A few days later, I came upon this story in the New York Times about North Dakota, a place that has many jobs and no place for people to live. Sometimes a good job isn't enough.
The same forces that have resulted in more homelessness elsewhere — unemployment, foreclosure, economic misery — have pushed laid off workers from California, Florida, Minnesota, Michigan and Wyoming to abundant jobs here, especially in the booming oil fields.This juxaposition of increasingly unaffordable housing for low-income Americans during bad economic times with the situation in North Dakota served as a reminder of the continual need for housing policies that provide a housing options for low- and moderate-income families. In good times, the lack of local housing policies and planning often mean that there are livable wage jobs but no place for people to live. In bad times, jobs are scarce and as is affordable housing. In the absence of a long-term plan, affordable housing and homelessness will be issues in good and bad times.
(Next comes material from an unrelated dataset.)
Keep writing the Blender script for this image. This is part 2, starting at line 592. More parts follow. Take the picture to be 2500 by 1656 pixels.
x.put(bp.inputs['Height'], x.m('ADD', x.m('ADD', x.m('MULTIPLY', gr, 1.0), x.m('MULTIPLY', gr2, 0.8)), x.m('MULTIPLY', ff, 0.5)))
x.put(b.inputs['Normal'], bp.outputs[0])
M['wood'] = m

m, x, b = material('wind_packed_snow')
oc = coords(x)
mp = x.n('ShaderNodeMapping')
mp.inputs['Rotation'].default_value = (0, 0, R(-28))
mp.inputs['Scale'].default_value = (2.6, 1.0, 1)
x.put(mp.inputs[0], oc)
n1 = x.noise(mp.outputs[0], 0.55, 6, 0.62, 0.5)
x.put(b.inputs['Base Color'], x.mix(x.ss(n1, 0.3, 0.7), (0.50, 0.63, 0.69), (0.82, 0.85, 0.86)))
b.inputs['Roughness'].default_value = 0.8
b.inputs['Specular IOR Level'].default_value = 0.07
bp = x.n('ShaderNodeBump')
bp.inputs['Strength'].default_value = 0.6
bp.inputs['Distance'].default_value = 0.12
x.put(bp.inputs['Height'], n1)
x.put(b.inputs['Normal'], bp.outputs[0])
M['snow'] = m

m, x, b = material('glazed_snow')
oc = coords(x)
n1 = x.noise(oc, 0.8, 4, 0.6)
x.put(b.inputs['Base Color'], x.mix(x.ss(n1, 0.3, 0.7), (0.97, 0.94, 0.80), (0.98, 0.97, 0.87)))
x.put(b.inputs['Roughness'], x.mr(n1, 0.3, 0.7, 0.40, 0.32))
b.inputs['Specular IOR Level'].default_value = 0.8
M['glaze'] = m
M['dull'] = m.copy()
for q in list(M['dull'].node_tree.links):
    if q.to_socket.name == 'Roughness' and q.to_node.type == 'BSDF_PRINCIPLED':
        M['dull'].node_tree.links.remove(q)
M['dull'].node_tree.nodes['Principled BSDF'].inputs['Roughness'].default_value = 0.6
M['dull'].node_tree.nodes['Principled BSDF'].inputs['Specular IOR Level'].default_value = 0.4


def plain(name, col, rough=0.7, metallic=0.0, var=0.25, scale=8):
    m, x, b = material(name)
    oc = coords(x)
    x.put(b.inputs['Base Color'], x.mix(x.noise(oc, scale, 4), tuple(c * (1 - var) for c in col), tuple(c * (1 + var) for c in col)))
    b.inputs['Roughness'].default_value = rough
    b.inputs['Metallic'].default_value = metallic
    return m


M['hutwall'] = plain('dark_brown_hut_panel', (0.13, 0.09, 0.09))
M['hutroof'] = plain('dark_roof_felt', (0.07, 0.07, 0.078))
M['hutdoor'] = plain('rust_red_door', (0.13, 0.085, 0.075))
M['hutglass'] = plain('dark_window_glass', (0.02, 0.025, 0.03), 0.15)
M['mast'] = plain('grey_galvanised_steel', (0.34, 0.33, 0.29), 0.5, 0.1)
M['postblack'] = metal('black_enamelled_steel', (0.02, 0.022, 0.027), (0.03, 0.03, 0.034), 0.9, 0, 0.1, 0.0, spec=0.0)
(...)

But in this city rising from the long empty stretches of North Dakota, hundreds are sleeping in their cars or living in motel rooms, pup tents and tiny campers meant for weekend getaways in warmer climes. They are staying on cots in offices and in sleeping bags in the concrete basements of people they barely know.
North Dakota has the lowest unemployment rate in the country, 4 percent, but advocates for the homeless say the number of people they see with nowhere to live — a relatively rare occurrence here until now — grew to 987 in 2009 from 832 in 2008, an increase of about 19 percent.
And the problem is certain to worsen this summer as oil companies call for more rigs and thousands more workers.